A l'orée de la forêt, sur un mamelon isolé, enfouies
dans des fourrés de bruyères et de fougères, les
tombes sont bleues comme en bas, d'un bleu lavé de pervenche, d'hortensia
et de lavande du même azur opalescent que le ciel et la mer sur
lesquels elles se détachent.
-----Quelle paix et quelle douceur ! Quelle
est sereine et enjôleuse, quelle est fascinatrice, la mort qui terrifie
! Oui, ici, mais ici seulement, dans la libre lumière et la libre
nature, loin des horreurs agressives de nos "mobiliers" funéraires,
mourir me semble possible. Et je pense et je dis faire de la mort une
beauté, seuls les musulmans le savent.
-----La ville des hortensias
-----C'est une image nocturne que je garde
de Bugeaud, une image de mirage et de rêve éveillé.

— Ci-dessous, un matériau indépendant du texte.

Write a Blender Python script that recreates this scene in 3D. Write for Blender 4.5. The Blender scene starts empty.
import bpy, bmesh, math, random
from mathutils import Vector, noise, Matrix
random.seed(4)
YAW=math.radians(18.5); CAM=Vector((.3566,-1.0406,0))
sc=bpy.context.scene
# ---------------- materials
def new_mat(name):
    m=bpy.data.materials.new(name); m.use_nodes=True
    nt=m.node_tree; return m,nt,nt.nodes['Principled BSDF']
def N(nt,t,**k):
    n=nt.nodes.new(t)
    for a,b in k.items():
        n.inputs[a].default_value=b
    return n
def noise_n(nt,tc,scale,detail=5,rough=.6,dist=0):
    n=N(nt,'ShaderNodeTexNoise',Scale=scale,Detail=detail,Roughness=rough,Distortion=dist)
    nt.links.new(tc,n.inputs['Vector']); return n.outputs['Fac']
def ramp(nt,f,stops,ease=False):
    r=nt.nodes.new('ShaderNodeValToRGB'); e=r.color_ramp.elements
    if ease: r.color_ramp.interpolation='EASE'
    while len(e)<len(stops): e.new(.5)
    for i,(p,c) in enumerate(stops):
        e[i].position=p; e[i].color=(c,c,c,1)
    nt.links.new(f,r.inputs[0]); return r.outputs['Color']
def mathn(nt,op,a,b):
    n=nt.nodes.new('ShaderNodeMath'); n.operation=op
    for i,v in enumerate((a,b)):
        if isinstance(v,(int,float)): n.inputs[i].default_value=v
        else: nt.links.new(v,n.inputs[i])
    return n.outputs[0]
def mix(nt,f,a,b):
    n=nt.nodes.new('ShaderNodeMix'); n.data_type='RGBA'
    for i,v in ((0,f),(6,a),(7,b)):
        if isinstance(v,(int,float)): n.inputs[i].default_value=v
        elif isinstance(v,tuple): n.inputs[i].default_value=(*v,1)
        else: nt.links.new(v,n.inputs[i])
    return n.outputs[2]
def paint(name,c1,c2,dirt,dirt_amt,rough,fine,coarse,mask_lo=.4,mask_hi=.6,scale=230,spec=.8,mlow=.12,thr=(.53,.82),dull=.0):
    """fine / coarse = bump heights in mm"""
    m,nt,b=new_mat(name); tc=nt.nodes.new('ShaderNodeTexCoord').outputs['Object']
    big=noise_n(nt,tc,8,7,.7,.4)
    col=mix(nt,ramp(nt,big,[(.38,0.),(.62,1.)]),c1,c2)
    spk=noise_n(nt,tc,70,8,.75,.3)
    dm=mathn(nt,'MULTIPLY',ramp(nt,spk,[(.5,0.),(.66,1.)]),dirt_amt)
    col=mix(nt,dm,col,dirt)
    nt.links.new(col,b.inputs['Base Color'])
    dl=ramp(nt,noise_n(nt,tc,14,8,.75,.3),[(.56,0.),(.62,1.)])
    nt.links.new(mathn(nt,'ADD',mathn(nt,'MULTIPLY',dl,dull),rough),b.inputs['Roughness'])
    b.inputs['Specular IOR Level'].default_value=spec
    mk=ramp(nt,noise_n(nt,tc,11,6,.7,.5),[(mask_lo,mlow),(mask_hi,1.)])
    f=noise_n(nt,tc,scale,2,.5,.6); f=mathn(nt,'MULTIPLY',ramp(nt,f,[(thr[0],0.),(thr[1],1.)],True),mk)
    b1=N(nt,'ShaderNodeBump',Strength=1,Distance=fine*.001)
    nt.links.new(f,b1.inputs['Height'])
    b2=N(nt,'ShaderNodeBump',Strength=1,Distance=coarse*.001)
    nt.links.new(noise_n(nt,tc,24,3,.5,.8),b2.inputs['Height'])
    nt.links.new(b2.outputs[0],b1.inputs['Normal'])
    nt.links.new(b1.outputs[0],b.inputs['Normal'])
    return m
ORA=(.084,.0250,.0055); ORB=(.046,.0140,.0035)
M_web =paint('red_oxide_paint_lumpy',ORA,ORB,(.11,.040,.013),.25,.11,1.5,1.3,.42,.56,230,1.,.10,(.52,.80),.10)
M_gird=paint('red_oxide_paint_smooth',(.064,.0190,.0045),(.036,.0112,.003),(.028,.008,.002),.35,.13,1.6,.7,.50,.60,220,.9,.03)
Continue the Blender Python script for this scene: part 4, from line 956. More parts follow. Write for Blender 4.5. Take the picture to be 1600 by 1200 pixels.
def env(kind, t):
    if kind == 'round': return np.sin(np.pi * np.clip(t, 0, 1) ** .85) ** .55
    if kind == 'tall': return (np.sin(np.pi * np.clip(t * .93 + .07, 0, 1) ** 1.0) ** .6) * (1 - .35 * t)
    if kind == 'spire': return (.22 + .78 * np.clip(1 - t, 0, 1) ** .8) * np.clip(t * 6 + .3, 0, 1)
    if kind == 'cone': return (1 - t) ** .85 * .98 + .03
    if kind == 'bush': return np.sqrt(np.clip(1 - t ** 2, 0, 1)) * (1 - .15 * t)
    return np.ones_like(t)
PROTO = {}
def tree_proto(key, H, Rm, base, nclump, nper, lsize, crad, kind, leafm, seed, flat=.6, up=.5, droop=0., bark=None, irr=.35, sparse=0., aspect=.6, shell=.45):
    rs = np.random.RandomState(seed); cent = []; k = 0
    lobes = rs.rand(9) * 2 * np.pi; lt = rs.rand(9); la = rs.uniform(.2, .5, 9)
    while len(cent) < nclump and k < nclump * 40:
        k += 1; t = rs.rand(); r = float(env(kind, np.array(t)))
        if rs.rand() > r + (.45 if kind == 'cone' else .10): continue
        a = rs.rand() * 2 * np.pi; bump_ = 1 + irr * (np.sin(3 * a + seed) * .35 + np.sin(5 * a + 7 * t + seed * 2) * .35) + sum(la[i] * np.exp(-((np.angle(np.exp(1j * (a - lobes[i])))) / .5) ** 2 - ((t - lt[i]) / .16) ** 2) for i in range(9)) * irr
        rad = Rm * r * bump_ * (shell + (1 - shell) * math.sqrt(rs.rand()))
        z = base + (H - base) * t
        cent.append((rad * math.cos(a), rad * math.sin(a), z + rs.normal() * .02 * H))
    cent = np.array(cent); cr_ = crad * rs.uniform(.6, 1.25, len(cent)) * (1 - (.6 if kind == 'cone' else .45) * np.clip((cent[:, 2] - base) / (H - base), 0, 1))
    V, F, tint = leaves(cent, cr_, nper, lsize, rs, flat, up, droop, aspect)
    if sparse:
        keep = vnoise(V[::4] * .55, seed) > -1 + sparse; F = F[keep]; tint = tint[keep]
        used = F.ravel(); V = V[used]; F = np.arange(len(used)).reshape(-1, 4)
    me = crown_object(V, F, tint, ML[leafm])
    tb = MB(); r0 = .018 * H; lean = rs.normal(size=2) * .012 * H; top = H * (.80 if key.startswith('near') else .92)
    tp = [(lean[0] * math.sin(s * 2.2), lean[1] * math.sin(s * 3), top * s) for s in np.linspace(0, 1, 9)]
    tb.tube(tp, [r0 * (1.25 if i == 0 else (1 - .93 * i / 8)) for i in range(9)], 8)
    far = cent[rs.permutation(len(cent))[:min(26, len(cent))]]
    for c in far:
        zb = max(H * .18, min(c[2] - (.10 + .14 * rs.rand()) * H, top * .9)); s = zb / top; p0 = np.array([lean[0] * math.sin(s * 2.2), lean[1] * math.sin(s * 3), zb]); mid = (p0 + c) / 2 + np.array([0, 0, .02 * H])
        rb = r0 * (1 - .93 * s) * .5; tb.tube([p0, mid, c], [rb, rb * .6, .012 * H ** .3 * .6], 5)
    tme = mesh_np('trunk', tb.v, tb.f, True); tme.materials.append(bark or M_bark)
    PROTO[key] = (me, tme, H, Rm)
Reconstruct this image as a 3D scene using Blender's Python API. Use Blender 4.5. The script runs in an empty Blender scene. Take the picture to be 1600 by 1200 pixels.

-----J'étais remonté de Bône
pour fuir sa suffocation estivale et ses moustiques. (Ah ! les moustiques
de Bône ! Dans ma lutte avec eux, je suis tombé de mon lit,
une nuit, dans mon hôtel !). Ici, c'était la fraîcheur
de la montagne en France, et pas un vrombissement d'élytres d'anophèle
!
-----Longtemps j'errai sous les frênes,
les acacias, les platanes, les noyers, les châtaigniers... Dans
un jardin d'enfants, des cris et des poursuites disaient la joie de vivre.
Epars et taciturnes, des pavillons fleuris semblaient un décor
de théâtre.
Ailleurs, tout autour, une pénombre embaumée, un recueillement
pensif, le mystérieux clair-obscur des rayons et des ombres. Et
partout, en haies, en massifs, en plate-bandes, des hortensias multicolores,
les premiers que je voyais (et les seuls que je vis) en pleine terre en
Algérie.
-----Et sur tout cela, le plus phosphorescent,
le plus radieux, le plus divin des firmaments d'Afrique, duquel, en gerbes
d'étincelles, ruisselaient des météores, parachutistes
de Dieu.
-----Et ce soupir monta de mon âme
à ma bouche:
"Qu'il est doux,
"Ce soir d'août,
"Sur l'Edough
-----Cette vision de bonheur et de beauté tranquilles, où
le ciel et la terre étaient de connivence, c'est l'image que j'emportai
de mon passage à Bugeaud. Et celle que je revois, ce soir, en l'évoquant.